An apple, a yogurt, a chocolate bar and a sandwich- that has been my lunch every day since I switched from mother's milk to solid food.
Ten months ago, I moved to Beijing. It took me just a day or two to recover from the jetlag - in all but one sense. Every lunchtime left me feeling thoroughly scrambled.
It wasn't that I didn't love the mountains of sticky gongbao jiding, the silky tofu in its clear broth or the fish heads gazing balefully up at me from their bed of chilies. But, somehow, the midday noodles and rice were throwing my body clock off kilter. I couldn't shake off that central part of my daily routine. Where was I to get a sandwich in Beijing?
At first, I resorted to a certain multinational sandwich chain.
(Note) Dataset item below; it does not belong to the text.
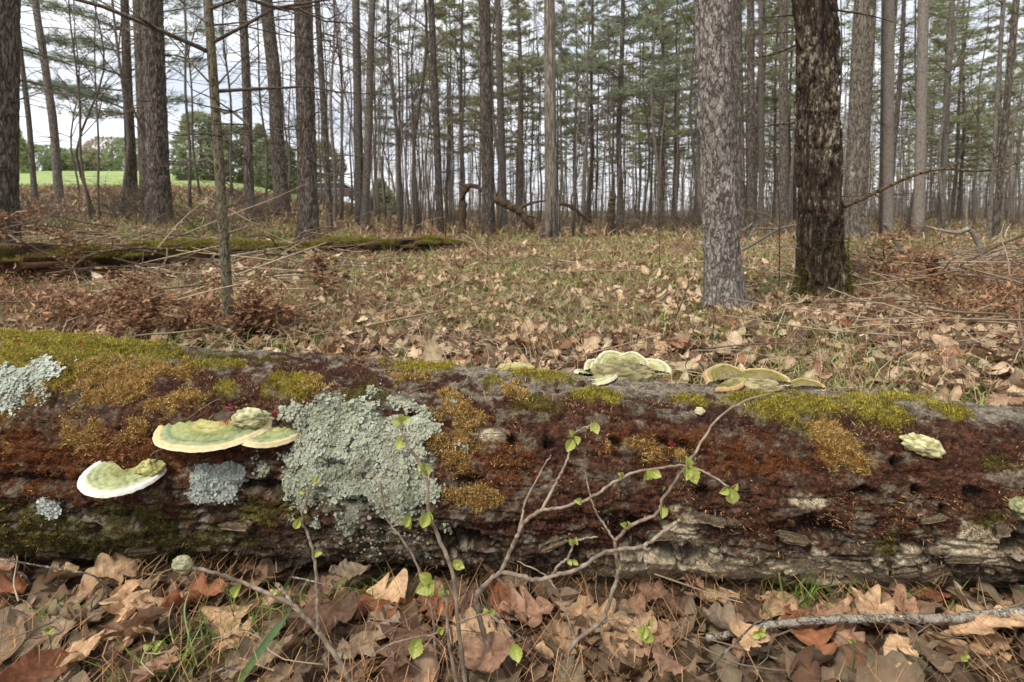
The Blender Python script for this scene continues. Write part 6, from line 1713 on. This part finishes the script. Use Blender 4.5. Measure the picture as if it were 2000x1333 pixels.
def leaf_on(root, base, px, py, size_px, Y, ang, v):
    """ang: direction the leaf points, degrees in the view plane (0 = to the right, 90 = up)."""
    p = at(px, py, Y); s = size_px * rl.uniform(.50, .70) / F * Y
    a = math.radians(ang); e = Vector((math.cos(a), rl.uniform(-.45, .1), math.sin(a))).normalized()
    zv = Vector((rl.uniform(-.5, .5), -1, rl.uniform(.1, .9))); zv = (zv - e * zv.dot(e)).normalized(); yv = zv.cross(e)
    o = link('leaf', BUDL[v % 4], root)
    o.matrix_local = Matrix.Translation(Vector(p - base)) @ Matrix((e, yv, zv)).transposed().to_4x4() @ Matrix.Scale(s, 4)
    return o
def to_ground(px, py, Y):
    p = at(px, py, Y); return np.array([p[0], p[1], float(ground_z(p[0], p[1])) - .01])
def shrub_plant(label, stems, leaves, foot):
    """stems: list of (name, [(px, py, Y)...], r0, r1). foot: the ground point of the first stem."""
    base = foot; root = thing('leafing_shrub', label, 'shrub', base, 'young shrubs coming into leaf in front of the log')
    for k, (nm, pts, r0, r1) in enumerate(stems):
        P = [at(*q) for q in pts]
        if k == 0: P = [foot] + P
        P = np.array(P) - base
        n = 6 * len(P); Q = spline(P, n)
        rng = np.random.default_rng(len(pts) + k * 7)
        Q[1:-1] += rng.normal(0, .0006, (n - 2, 3))
        rr = .78 * np.linspace(r0, r1, n) * (1 + .10 * np.sin(np.arange(n) * 1.1) ** 8 + rng.normal(0, .04, n))
        mb = MB(); t = rng.random((n, 1))
        c = np.repeat(mixc(srgb(100, 84, 68), srgb(152, 136, 116), t[:, 0]), 8, 0)
        T = MB(); tube(T, Q, rr, 8, None)
        T.c[0][:n * 8] = c; T.c[0][n * 8:] = srgb(124, 106, 88)
        T.build(nm, M_SHRUBBARK, root)
    for k, (px, py, s, Y, ang) in enumerate(leaves):
        leaf_on(root, base, px, py, s, Y, ang, k + int(px))
Y = .76
shrub_plant('tall curved shrub stem with a leaf cluster at its top, before the large lichen',
    [('stem', [(909, 1333, Y), (894, 1215, Y), (884, 1118, Y), (860, 1058, Y), (837, 998, Y), (834, 938, Y), (821, 904, Y), (796, 870, Y), (786, 840, Y), (785, 822, Y)], .0042, .0022),
     ('stem', [(899, 1400, Y), (890, 1333, Y - .01), (875, 1245, Y - .01), (871, 1170, Y - .01), (858, 1148, Y - .01), (849, 1137, Y - .01)], .0036, .0016),
     ('branch', [(894, 1218, Y), (920, 1206, Y - .02), (950, 1200, Y - .03), (980, 1219, Y - .04), (1006, 1257, Y - .05)], .0020, .0012),
     ('branch', [(878, 1222, Y), (850, 1238, Y - .02), (781, 1253, Y - .04), (735, 1274, Y - .05)], .0018, .0010)],
    [(784, 828, 34, Y, 160), (784, 824, 34, Y, 20), (786, 822, 26, Y, 100), (784, 855, 42, Y, 258), (828, 906, 50, Y, 280), (826, 905, 34, Y, 245), (836, 1000, 62, Y, 250), (838, 1000, 40, Y, 275), (886, 1102, 44, Y, 345), (884, 1104, 30, Y, 20),
     (849, 1137, 62, Y, 195), (846, 1137, 60, Y, 235), (842, 1136, 46, Y, 150), (836, 1140, 50, Y, 270), (871, 1165, 46, Y, 110), (868, 1170, 34, Y, 60), (956, 1200, 34, Y - .03, 60), (952, 1200, 28, Y - .03, 120), (1006, 1257, 58, Y - .05, 285), (1004, 1258, 50, Y - .05, 265), (864, 1234, 36, Y - .02, 110), (858, 1236, 36, Y - .02, 50), (818, 1246, 60, Y - .04, 255), (816, 1246, 44, Y - .04, 240)],
    to_ground(918, 1420, Y))
Y = .80
shrub_plant('widely forked grey shrub with many twigs reaching across the log',
    [('stem', [(980, 1320, Y), (950, 1257, Y), (933, 1189, Y), (932, 1162, Y), (946, 1144, Y), (980, 1116, Y)], .0052, .0044),
     ('branch', [(978, 1118, Y), (1002, 1065, Y), (1012, 1043, Y), (1025, 1019, Y), (1059, 996, Y)], .0040, .0034),
     ('branch', [(1059, 996, Y), (1100, 991, Y), (1149, 975, Y), (1186, 951, Y), (1227, 927, Y), (1287, 914, Y), (1340, 911, Y - .02), (1386, 928, Y - .03), (1424, 953, Y - .04)], .0030, .0018),
     ('branch', [(1059, 996, Y), (1085, 945, Y + .02), (1104, 908, Y + .03), (1115, 874, Y + .04), (1120, 850, Y + .04), (1140, 836, Y + .04), (1160, 828, Y + .04)], .0028, .0013),
     ('branch', [(1012, 1043, Y), (1021, 1002, Y + .02), (1025, 983, Y + .03), (1062, 912, Y + .05), (1077, 889, Y + .05)], .0026, .0012),
     ('branch', [(978, 1117, Y), (1025, 1127, Y), (1047, 1133, Y), (1092, 1122, Y), (1134, 1109, Y), (1175, 1082, Y), (1212, 1073, Y), (1257, 1067, Y), (1287, 1047, Y), (1321, 1020, Y)], .0042, .0032),
     ('branch', [(1078, 1124, Y), (1090, 1105, Y), (1107, 1092, Y), (1122, 1062, Y), (1140, 1053, Y), (1167, 1049, Y)], .0026, .0016),
     ('twig', [(1255, 1067, Y), (1262, 1074, Y - .01), (1270, 1072, Y - .015)], .0028, .0016)],
    [(1118, 858, 40, Y + .04, 240), (1121, 852, 34, Y + .04, 290), (1120, 850, 30, Y + .04, 130), (1160, 826, 42, Y + .04, 285), (1163, 826, 30, Y + .04, 240), (1216, 930, 28, Y, 140), (1212, 928, 22, Y, 80), (1262, 918, 46, Y, 262), (1268, 920, 48, Y, 335), (1264, 920, 32, Y, 300), (1340, 912, 40, Y - .02, 100), (1342, 912, 58, Y - .02, 300), (1338, 912, 44, Y - .02, 265), (1424, 953, 54, Y - .04, 285), (1420, 952, 42, Y - .04, 205), (1428, 955, 46, Y - .04, 250), (1430, 953, 30, Y - .04, 60), (1136, 981, 26, Y, 160), (1128, 984, 22, Y, 60), (1122, 1062, 28, Y, 80), (1120, 1064, 24, Y, 130), (1118, 1094, 26, Y, 330), (1110, 1092, 26, Y, 300), (1322, 1018, 12, Y, 40)],
    to_ground(985, 1400, Y))
Y = .82
shrub_plant('slender shrub whose long twig reaches up to the olive fungus',
    [('stem', [(1074, 1333, Y), (1122, 1257, Y), (1175, 1212, Y), (1194, 1163, Y), (1207, 1114, Y), (1201, 1058, Y)], .0044, .0034),
     ('branch', [(1201, 1058, Y), (1231, 1028, Y), (1284, 1002, Y), (1295, 972, Y), (1332, 923, Y), (1360, 880, Y + .02), (1400, 820, Y + .05), (1450, 785, Y + .08), (1508, 769, Y + .12)], .0034, .0018),
     ('branch', [(1201, 1058, Y), (1180, 1024, Y + .01), (1167, 1005, Y + .02), (1152, 968, Y + .03), (1143, 908, Y + .04), (1143, 880, Y + .04)], .0024, .0011),
     ('branch', [(1175, 1212, Y), (1201, 1208, Y), (1227, 1210, Y - .01), (1250, 1222, Y - .02), (1262, 1228, Y - .02)], .0022, .0012),
     ('branch', [(1124, 1255, Y), (1104, 1193, Y + .01), (1081, 1144, Y + .02), (1055, 1118, Y + .03), (1010, 1097, Y + .04)], .0024, .0012),
     ('twig', [(1206, 1118, Y), (1216, 1102, Y), (1218, 1096, Y)], .0018, .0010)],
    [(1222, 1030, 26, Y, 150), (1228, 1030, 22, Y, 100), (1292, 990, 40, Y, 265), (1296, 990, 32, Y, 290), (1262, 1222, 56, Y - .02, 280), (1258, 1220, 50, Y - .02, 255), (1264, 1222, 26, Y - .02, 80), (1296, 958, 22, Y, 100), (1205, 1112, 18, Y, 60)],
    to_ground(1030, 1400, Y))
Y = .78
shrub_plant('budded twig arching towards the white-rimmed fungus, with a fat closed bud at its tip',
    [('stem', [(690, 1345, Y), (671, 1305, Y), (622, 1234, Y), (590, 1200, Y), (570, 1182, Y), (520, 1158, Y), (469, 1137, Y), (420, 1120, Y - .02), (372, 1108, Y - .03)], .0050, .0028),
     ('branch', [(622, 1234, Y), (620, 1195, Y), (619, 1152, Y), (613, 1088, Y), (603, 1050, Y), (589, 1020, Y), (596, 983, Y), (611, 940, Y)], .0034, .0016),
     ('branch', [(570, 1182, Y), (556, 1160, Y + .01), (545, 1143, Y + .01), (540, 1140, Y + .01)], .0036, .0024)],
    [(586, 1012, 40, Y, 245), (584, 1012, 26, Y, 275), (616, 1081, 34, Y, 12), (612, 940, 28, Y, 10), (612, 940, 24, Y, 60), (596, 962, 22, Y, 170), (472, 1142, 50, Y, 242), (540, 1150, 22, Y, 250)],
    to_ground(702, 1410, Y))
_r = [o for o in bpy.data.objects if o.get('label', '').startswith('budded twig')][0]
knob(_r, 'bud', tuple(at(356, 1103, Y - .03) - np.array(_r.location)), (.013, .010, .011), srgb(142, 140, 96), srgb(188, 182, 146), 71, .8, M_GREEN)
Y = .80
shrub_plant('thin grey twig curving before the big lichen, with one folded leaf',
    [('stem', [(850, 1260, Y), (845, 1200, Y), (830, 1155, Y), (811, 1095, Y), (785, 1054, Y), (759, 1020, Y), (749, 983, Y), (744, 938, Y), (755, 918, Y), (774, 900, Y)], .0026, .0011),
     ('branch', [(766, 1030, Y), (780, 1024, Y), (800, 1019, Y), (818, 1014, Y)], .0013, .0009),
     ('branch', [(746, 948, Y), (734, 930, Y + .01), (700, 914, Y + .02)], .0011, .0007)],
    [(802, 1006, 46, Y, 250), (800, 1008, 40, Y, 270)], to_ground(858, 1380, Y))

# small green seedlings and red maple flowers fallen on the log
def seedling(px, py, Y, label, n, s, seed):
    rng = np.random.default_rng(seed); p = at(px, py, Y); g = np.array([p[0], p[1], float(ground_z(p[0], p[1]))])
    root = thing('seedling', label, 'seedling', g)
    mb = MB(); tube(mb, spline(np.array([[0, 0, 0], [.002, 0, (p[2] - g[2]) * .5], p - g]), 8), .0012, 6, srgb(120, 130, 70)); mb.build('stem', M_GREEN, root)
    for k in range(n): leaf_on(root, g, px, py, s, Y, rng.uniform(-40, 220), k)
seedling(1482, 1236, .83, 'tiny dark-green three-leaved seedling beside the grey stick', 5, 26, 1)
seedling(300, 1262, .81, 'small pale-green seedling with spotted leaves among brown leaves', 4, 40, 2)
seedling(95, 1232, .83, 'tiny yellow-green sprout below the white-rimmed fungus', 4, 22, 3)
seedling(1882, 1280, .80, 'little green sprig among russet leaves at the bottom', 4, 22, 4)
seedling(1665, 1252, .81, 'single-budded thin green sprout below the grey stick', 3, 18, 5)
M_RED = attr_mat('red_flower', .6, .3, .2, .2, 300)
for k, (px, py, lab, lift) in enumerate([(452, 802, 'small crimson flower cluster beside the fungus knob', .004), (463, 836, 'tiny dark red flower lying on the wide cream-rimmed cap', .045), (541, 809, 'faded pink flower bits beside the knob', .004), (35, 674, 'reddish bud scale on the moss at the log end', .006), (155, 681, 'brown-red curled leaf scrap on the green moss', .006), (1310, 866, 'pale pinkish flake in the bark hollow', .004)]):
    p, n, X, th = log_at(px, py, lift)
    rng = np.random.default_rng(k); mb = MB(); m = 30
    blades(mb, rng.normal(0, .003, (m, 3)), unit(rng.normal(0, 1, (m, 3)) + n), rng.uniform(.003, .006, m), .002, mixc(srgb(128, 26, 40), srgb(196, 70, 76), rng.random(m)), None, unit(rng.normal(0, 1, (m, 3))), 2)
    tag(mb.build('fallen_flower', M_RED, loc=tuple(p)), lab, 'flower')
for k, (a, b_, lab) in enumerate([((365, 825), (476, 768), 'long thin straw arching above the wide fungus'), ((300, 890), (326, 874), 'short straw at the rim of the wide fungus'), ((925, 855), (985, 850), 'pale splinter lying on the bark near the borer holes'), ((412, 826), (444, 808), 'tan pine needle beside the red flower'), ((790, 785), (850, 765), 'pale needle lying above the large lichen')]):
    p0 = log_at(*a)[0] + log_at(*a)[1] * .010; p1 = log_at(*b_)[0] + log_at(*b_)[1] * .010; md = (p0 + p1) / 2 + log_at(*a)[1] * .012
    stick('dry_stalk', lab, 'dry stalk', [p0, md, p1], .0011, .0008, M_SNAG, seed=95 + k, sides=5, rough=.02)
With every bite of stodgy bread, soggy salad and plastic cheese, I felt a sense of disappointment in myself. I had come to China to experience things, and here I was eating Subway.
After a few weeks that disappointment, coupled with several dozen Meatball Marinaras and Veggie Delites, began to weigh too heavily on my mind and my stomach. I became determined to go local and have lunch. My quest for a Chinese sandwich began.
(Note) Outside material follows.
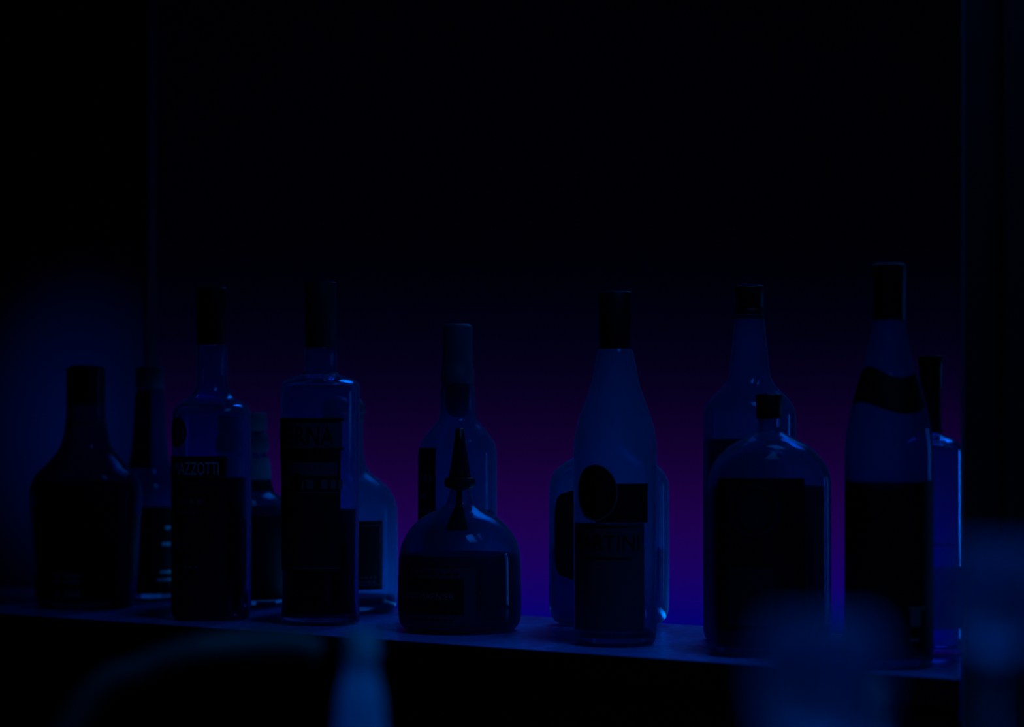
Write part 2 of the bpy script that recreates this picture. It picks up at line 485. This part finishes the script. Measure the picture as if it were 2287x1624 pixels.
b5.bars('label_print', [(1070, 1090, -64 + 11*j, -57 + 11*j) for j in range(9)] + [(1097, 1099, -70, 26), (1263, 1265, -70, 26)], M['letter_dim'], off=0.0009)
b5.disc('crest', 1076, -24, 13, 22, M['ink'], off=0.0012)

# 6 pale decanter-like bottle behind 5
b6 = Bottle('pale rounded-shoulder bottle with domed stopper and framed label, behind the tall crested bottle', 768, 1366,
    [(944, 42), (1007, 44), (1040, 50), (1056, 60), (1073, 81), (1091, 100), (1112, 112), (1140, 119), (1340, 119), (1358, 115), (1366, 108)],
    M['pale'], dep=0.8)
b6.fill(1330, M['liquid'])
b6.part('stopper', [(886, 10), (888, 26), (893, 38), (903, 46), (922, 48), (926, 44), (929, 43), (933, 46), (941, 45), (945, 42)], M['cap_blue'])
b6.sleeve('label', 1160, 1312, M['paper_dark'], a0=-45, a1=48)
b6.bars('label_border', [(1169, 1171, -42, 45), (1300, 1302, -42, 45), (1169, 1302, 44, 45.5)], M['letter_dim'], off=0.0009)
b6.bars('label_print', [(1282, 1287, 16 + 5*j, 19 + 5*j) for j in range(5)] + [(1292, 1297, 14 + 5*j, 18 + 5*j) for j in range(5)], M['letter_dim'], off=0.0009)

# 7 tall round bottle with the wooden stopper, behind the dome-shaped one
b7 = Bottle('tall round-shouldered bottle with long stopper rising directly behind the dome-shaped bottle', 1022, 1382,
    [(858, 35), (870, 38), (892, 39), (925, 40), (940, 45), (959, 61), (975, 74), (992, 83), (1017, 87), (1360, 87), (1374, 85), (1382, 78)],
    M['smoky'])
b7.part('stopper', [(725, 26), (727, 31), (731, 33), (800, 33), (826, 35), (828, 37), (856, 37), (858, 34)], M['cap_blue'])
b7.part('cork', [(860, 27), (905, 26), (925, 21), (933, 10)], M['cork'])
b7.fill(1140, M['liquid'])
b7.sleeve('label', 1000, 1230, M['paper_black'], a0=-90, a1=-32)
b7.bars('label_print', [(1058, 1075, -62 + 9*j, -57 + 9*j) for j in range(3)] + [(1100, 1112, -64, -52)] + [(1134, 1146, -62 + 9*j, -57 + 9*j) for j in range(3)], M['letter_dim'], off=0.0008)

# 8 dome-shaped squat bottle in front
b8 = Bottle('dome-shaped squat bottle with dark tapering neck, ribbon collar and broad dark label', 1027, 1408,
    [(1060, 19), (1088, 23), (1110, 28), (1125, 33), (1135, 45), (1144, 62), (1156, 85), (1170, 101), (1187, 115), (1206, 126), (1228, 133), (1252, 136), (1300, 137), (1372, 137), (1390, 133), (1402, 124), (1408, 113)],
    M['smoky'], wall=0.0035, base=0.012)
b8.fill(1236, M['liquid'])
b8.part('neck_foil', [(957, 6), (959, 9), (990, 13), (1030, 19), (1056, 23), (1064, 26), (1066, 25)], M['foil'])
b8.part('ribbon_collar', [(1066, 27), (1069, 33), (1078, 35), (1086, 33), (1090, 26)], M['paper_dark'])
# wax seal and two ribbon tails hanging from the collar
b8.sleeve('ribbon', 1088, 1180, M['paper_black'], a0=-14, a1=10, off=0.0008, thick=0.0006)
b8.disc('wax_seal', 1082, 0, 14, 13, M['cap_black'], off=0.004, thick=0.003)
b8.sleeve('label', 1262, 1388, M['paper_mid'], a0=-78, a1=16)
b8.sleeve('label_panel', 1284, 1362, M['paper_black'], a0=-78, a1=5, off=0.0007)
b8.text('lettering', 'GRAND MARNIER', 1330, -36, 15, M['letter_dim'], off=0.0011, stretch=0.9)
b8.bars('label_print', [(1271, 1275, -60 + 7*j, -56 + 7*j) for j in range(9)] + [(1372, 1376, -50 + 6*j, -47 + 6*j) for j in range(8)], M['ink'], off=0.0009)

# 9 wide bottle behind the centre-right tall one
b9 = Bottle('broad flask-like bottle with oval side label, showing on both sides behind the centre-right tall bottle', 1360, 1396,
    [(896, 33), (985, 34), (998, 42), (1010, 58), (1024, 82), (1040, 108), (1058, 125), (1081, 133), (1110, 134), (1340, 134), (1368, 131), (1385, 122), (1396, 102)],
    M['pale'], n=2.4, dep=0.62)
b9.fill(1225, M['liquid_mid'])
b9.cap(842, 897, 40, M['cap_black'])
def oval(u, w, a0, a1, z0, z1):
    k = math.sqrt(max(0.0, 1 - abs(2 * w - 1) ** 5))
    k = 0.35 + 0.65 * k
    c = (a0 + a1) / 2
    return c + (u - 0.5) * (a1 - a0) * k, z0 + (z1 - z0) * w
b9.sleeve('label', 1094, 1290, M['paper_dark'], a0=-62, a1=20, edge=oval, rows=24)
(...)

The first problem was bread. In Britain and Europe, bread is crunchy on the outside, soft inside, salty and (if it's the pretentious artisan stuff upon which every North London resident thrives) studded with all kinds of fibrous, anti-heart-attack grains.
In China, bread is rarely any of these things. The first sliced loaf I bought in the bakery was so sweet that I had to save it until 4 pm and have it with a cuppa as my afternoon tea and cake.
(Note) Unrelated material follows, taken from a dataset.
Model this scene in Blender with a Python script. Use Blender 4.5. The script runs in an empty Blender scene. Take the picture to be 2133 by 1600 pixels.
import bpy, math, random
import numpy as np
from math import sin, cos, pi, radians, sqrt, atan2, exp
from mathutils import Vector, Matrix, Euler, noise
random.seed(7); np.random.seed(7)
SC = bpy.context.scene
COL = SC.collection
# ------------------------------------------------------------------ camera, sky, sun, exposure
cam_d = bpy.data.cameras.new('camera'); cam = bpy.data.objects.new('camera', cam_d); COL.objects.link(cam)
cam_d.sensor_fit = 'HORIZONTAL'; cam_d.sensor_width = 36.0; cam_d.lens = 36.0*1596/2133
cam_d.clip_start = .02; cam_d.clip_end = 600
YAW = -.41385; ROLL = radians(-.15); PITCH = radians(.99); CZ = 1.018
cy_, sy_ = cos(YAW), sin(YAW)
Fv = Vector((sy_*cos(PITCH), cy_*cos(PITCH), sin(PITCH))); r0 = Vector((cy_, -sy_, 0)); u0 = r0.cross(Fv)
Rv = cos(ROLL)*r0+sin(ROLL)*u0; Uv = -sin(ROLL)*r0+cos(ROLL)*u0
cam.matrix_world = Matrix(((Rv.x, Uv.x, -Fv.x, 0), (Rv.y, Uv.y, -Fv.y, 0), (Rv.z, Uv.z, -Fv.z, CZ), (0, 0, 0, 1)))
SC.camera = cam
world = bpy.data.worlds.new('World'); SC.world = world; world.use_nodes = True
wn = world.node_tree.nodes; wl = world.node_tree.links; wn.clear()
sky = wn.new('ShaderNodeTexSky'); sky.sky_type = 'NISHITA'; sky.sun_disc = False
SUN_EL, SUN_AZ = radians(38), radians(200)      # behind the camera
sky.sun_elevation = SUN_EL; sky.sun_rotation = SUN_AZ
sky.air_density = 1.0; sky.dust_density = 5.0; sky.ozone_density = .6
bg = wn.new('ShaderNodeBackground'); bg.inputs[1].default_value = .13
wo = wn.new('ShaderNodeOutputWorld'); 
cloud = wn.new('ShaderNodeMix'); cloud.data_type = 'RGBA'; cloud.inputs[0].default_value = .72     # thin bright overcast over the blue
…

There were more traditional Chinese dough-based offerings, but they, too, ended up falling at some hurdle along the way.
Mantou had the right salty flavor, and the yeasty hum steaming from each one as it was pulled from its metal vat was certainly promising. But the texture was all stodge and no crunch. I briefly experimented with baozi, telling myself that "dough outside, something inside" might be sandwichy enough. But, as with mantou, I couldn't get used to the dampness that lingered with every bite.
I tried thinking a little outside the sandwich box. Jianbing pancakes are ubiquitous in Beijing. With a little imagination, I tried to tell myself, a jianbing could almost be a wrap. I licked chili and unidentified reddish-brown sauce off my fingers and thought, mournfully, "What a tasty, eggy pancake." A pancake isn't bread. It isn't a wrap. It isn't a sandwich.
I tried a xianbing - but was put off by my iPhone dictionary's translation of it as "leek pie".
I tried a roujiamo - I liked the name because it sounded like the James Bond actor "Roger Moore" - but it was more like a burger and too heavy for lunch. Summer is definitely on its way, and I'd like to at least be able to contemplate fitting into my bikini.
Then, one day, I noticed a small, unremarkable restaurant near my house. A man walked out holding a folded piece of bread stuffed with meat and vegetables. Could it be ?
I raced in and grabbed a menu. Near the back I found the picture and an English description: "Donkey meat sandwich".
I hesitated. I'm a great Winnie the Pooh fan and, however miserable Eeyore was, Christopher Robin and his chums would never have resorted to skewering him on a kebab and sticking bits of him into a pitta, without spring onion. But I was too close to resolving my sandwich search to faff about with such sentimentalities. I took a deep breath. "Zhege (this one)," I told the server.
One bite and I knew I had found it. The right crunch, the right softness, juicy meat, not too heavy - the perfect Chinese sandwich. It was as if the delicate sauce and oozing donkey fat were oiling the cogs of my body clock back into action.
The trouble is, the donkey sandwich has become part of my routine. What am I going to do when I'm back in the UK and the clock strikes "donkey sandwich lunchtime"?